Yeah, that was totally the point about the JC Penney thing: Jesus cried out "Eloi eloi, lama sabachtani" at the end of his struggle on the cross because he yearned for Dad's love and protection, but it wasn't available. Instead, he was left to writhe on a cross fashioned for him by men. Similarly, the woman in your photo is at that very moment crying out for the ease and comfort of a pair of sensible JC Penney tennies. Alas, they are not available to her, because like Jesus she's been left to writhe on a cross fashioned by men: in her case the soul-grinding pursuit of the latest to die-for set of hip stilettoed open-toed shoes or other equivalent sexycool thingies.

I see now that you intended the outfit as "questionable" (ie. "slutty") rather than sexy, but this will hardly have been the first time that a man had difficulty distinguishing these two. 

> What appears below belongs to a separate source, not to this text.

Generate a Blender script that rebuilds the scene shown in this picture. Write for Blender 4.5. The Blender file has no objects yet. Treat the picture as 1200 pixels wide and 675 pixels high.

Incidentally, your tone suggests that you think I was trying to criticize the photograph. I wasn't at all. I like it a great deal, I think it's interesting. That's why I answered Molly Q about what we thought it meant. 





Molly Crabapple


Quick note

Hey Joey,

Those are oil paintings, not photo.  Genevive's just a really good painter.

-M 





Joey Kurtzman


Yes, the gaping wounds

Yes, the gaping wounds should have given that away. I guess I thought the middle one was a photo upon which she'd worked some crazy artist voodoo. Kudos to her.





Anonymous


RE: JC Penney as God

I didn't think you were trying to critisize my art, so much as the type of woman you thought it was about. No offence taken personally :) My point was just that it wasnt so much about the fashion stuggles of upper middle class chicks, as it was a statement on how sexual women are still wearing a scarlet letter of sorts.

Thanks for the compliment on my work!